GOAL » Up to and including the line that contains "from mathutils import Vector, Matrix", write out each line of the material from its first line, exactly.

SUPPLIED INFORMATION »

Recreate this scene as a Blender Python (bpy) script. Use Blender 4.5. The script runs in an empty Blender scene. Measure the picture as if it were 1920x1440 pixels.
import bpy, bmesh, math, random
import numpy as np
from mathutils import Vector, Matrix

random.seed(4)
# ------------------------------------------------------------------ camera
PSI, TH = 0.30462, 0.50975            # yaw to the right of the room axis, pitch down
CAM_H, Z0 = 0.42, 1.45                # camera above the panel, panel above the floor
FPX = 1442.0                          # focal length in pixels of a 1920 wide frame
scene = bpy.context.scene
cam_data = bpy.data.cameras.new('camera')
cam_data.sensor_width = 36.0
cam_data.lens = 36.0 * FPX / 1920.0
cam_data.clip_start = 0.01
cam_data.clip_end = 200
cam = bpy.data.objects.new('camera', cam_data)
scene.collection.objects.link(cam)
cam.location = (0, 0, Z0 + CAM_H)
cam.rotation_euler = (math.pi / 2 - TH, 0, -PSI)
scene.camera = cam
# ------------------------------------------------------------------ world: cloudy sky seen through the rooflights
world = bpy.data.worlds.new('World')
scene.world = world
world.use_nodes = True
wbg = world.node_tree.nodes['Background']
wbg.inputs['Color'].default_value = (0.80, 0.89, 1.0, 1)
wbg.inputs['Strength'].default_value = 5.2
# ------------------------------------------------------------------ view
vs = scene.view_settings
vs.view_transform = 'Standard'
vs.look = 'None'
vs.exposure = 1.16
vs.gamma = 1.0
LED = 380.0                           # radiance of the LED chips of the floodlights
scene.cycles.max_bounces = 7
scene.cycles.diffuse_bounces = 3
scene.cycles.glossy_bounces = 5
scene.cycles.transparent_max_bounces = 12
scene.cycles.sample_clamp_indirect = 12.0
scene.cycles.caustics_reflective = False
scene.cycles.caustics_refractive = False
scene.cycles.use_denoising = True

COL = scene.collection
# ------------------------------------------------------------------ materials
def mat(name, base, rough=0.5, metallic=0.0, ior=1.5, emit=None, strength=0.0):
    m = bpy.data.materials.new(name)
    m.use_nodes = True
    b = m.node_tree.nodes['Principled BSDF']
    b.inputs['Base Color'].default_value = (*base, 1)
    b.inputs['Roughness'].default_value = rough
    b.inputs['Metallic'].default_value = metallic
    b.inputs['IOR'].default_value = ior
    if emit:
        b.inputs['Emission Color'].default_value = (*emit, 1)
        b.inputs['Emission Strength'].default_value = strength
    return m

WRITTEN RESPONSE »
Recreate this scene as a Blender Python (bpy) script. Use Blender 4.5. The script runs in an empty Blender scene. Measure the picture as if it were 1920x1440 pixels.
import bpy, bmesh, math, random
import numpy as np
from mathutils import Vector, Matrix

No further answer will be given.